Gli italiani storcono il naso
Ma anche l’opinione pubblica italiana si distingue particolarmente per l’avversione al coinvolgimento, pur indiretto, nella guerra. Un recente sondaggio ha svelato che solo solo il 42% dei connazionali è favorevole all’invio di armi. Tra gli elettori dei partiti di maggioranza non si arriva al 50%, solo un terzo consensuale in chi vota Movimento Cinque Stelle, mentre nell’elettorato Pd la linea tiene con un 56%. Complessivamente è il dato più basso dall’inizio della guerra.
L’Odg della Lega
Lo hanno ormai capito i partiti. La Lega, infatti, attraverso il senatore Massimiliano Romeo, nel giorno dell’approvazione del decreto ha presentato un Ordine del giorno in cui, senza mettere in discussione il sostegno a Kiev, si chiedono sforzi per arrivare a una risoluzione del conflitto sfruttando le sedi internazionali. Il 5stelle ha votato l’Odg dicendo di condividerlo. Tuttavia, dalle ricostruzioni emerge come in origine il testo fosse molto più esplicito nell’esprimere una posizione non conciliante sui prossimi impegni dell’Italia. A quanto pare dopo un confronto in maggioranza si è preferito smorzare i toni e scegliere la cautela, visti i riferimenti della bozza ai risultati attuali del conflitto, alla disaffezione degli italiani e alle decisioni del Congresso americano.
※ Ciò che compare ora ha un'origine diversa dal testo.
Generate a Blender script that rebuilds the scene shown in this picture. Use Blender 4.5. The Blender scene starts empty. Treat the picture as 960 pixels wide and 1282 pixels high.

La postura che l’occidente sta assumendo infatti è evidente. Dalle relazioni dei ministri della Difesa emerge l’idea che la guerra non stia andando come si voleva, con la Russia che deve limitare le sue pretese ma che ad ogni modo controlla i territori conquistati in partenza, senza che Kiev sembri in grado di riconquistarli. Anche stando alle ultime informazioni rese dal ministro Crosetto, ci si avvia a una “guerra di posizione” che può divenire prolungata con una strategia di logoramento da parte di Mosca.
Gli invii di armi, materiali ed equipaggiamenti si fanno sempre più difficoltosi in Europa, i Paesi dell’Ue hanno dato fondo alle loro risorse e rischiano, continuando ad aiutare, di privarsi di arsenali per loro necessari. E lo stop più eclatante è ovviamente quello degli Stati Uniti, dove attualmente «la linea è interrotta» per la mancanza di un accordo tra le parti politiche, anche a causa della scarsità dei fondi come è stato detto dal portavoce del consiglio per la sicurezza nazionale John Kirby.
Joe Biden ha la maggioranza al Senato, diversa la situazione nella Camera dei Rappresentanti, in cui si assiste all’ostruzionismo dei repubblicani. L’ultimo pacchetto di aiuti da 175 miliardi risale a dicembre e potrebbe essere l’ultimo, anche se Biden ha avviato colloqui con i leader per riuscire a sbloccare un altro pacchetto da 61 miliardi, che si crede sarebbe varato in cambio di nuove misure sull’immigrazione volute dai conservatori. Intanto è giallo per il report del Pentagono che denuncia la perdita di tracciamento di oltre un miliardo di aiuti.
Londra vuole fare la sua parte. Rishi Sunak ha promesso a Zelensky aiuti per 2,5 miliardi, ma potrebbe trovarsi abbastanza solo se la situazione non si dirime. Zelensky vuole comunque continuare a combattere, si è detto più aperto a una soluzione diplomatica ma allo stesso tempo sottolinea l’importanza di essere preparati alle vie militari. Il messaggio è stato accolto dai Paesi baltici, i più esposti e preoccupati dall’azione della Russia. Loro potrebbero decidere di aiutare Kiev autonomamente.
La soluzione del conflitto è ancora un rebus
La faccenda diviene complessa quando si considerano i diversi punti di vista anche dei Paesi alleati. Usa e Ue hanno sempre dato man forte ma non vogliono che l’Ucraina colpisca sul suolo russo, anche si trattasse soltanto di basi di lancio. A sua volta la Russia avverte che l’abbattimento di suoi bersagli genererebbe una reazione molto violenta e pericolosa. Il tutto nel quadro in cui un po’ tutti cominciano a disperare delle possibilità ucraine e vogliono cessare le ostilità. Difficile però capire come arrivare concretamente a una fine. Putin sarebbe anche disposto a trattare, ma non sappiamo quando. Forse non ora che la controffensiva ucraina è fallita. Al contrario, come accennato sopra, potrebbe avere in mente una lunga guerra di logoramento per ottenere quanto più possibile. Dove si fermerà? Ma anche: su cosa è disposta a cedere l’Europa? Quanto territorio accetterebbe di perdere Kiev? Se non si trova una risposta chiara a questi interrogativi la guerra continuerà senza accordi. Anche perché, se è vero che con le armi l’Ucraina prosegue a battersi, senza forniture la Russia avanzerebbe maggiormente.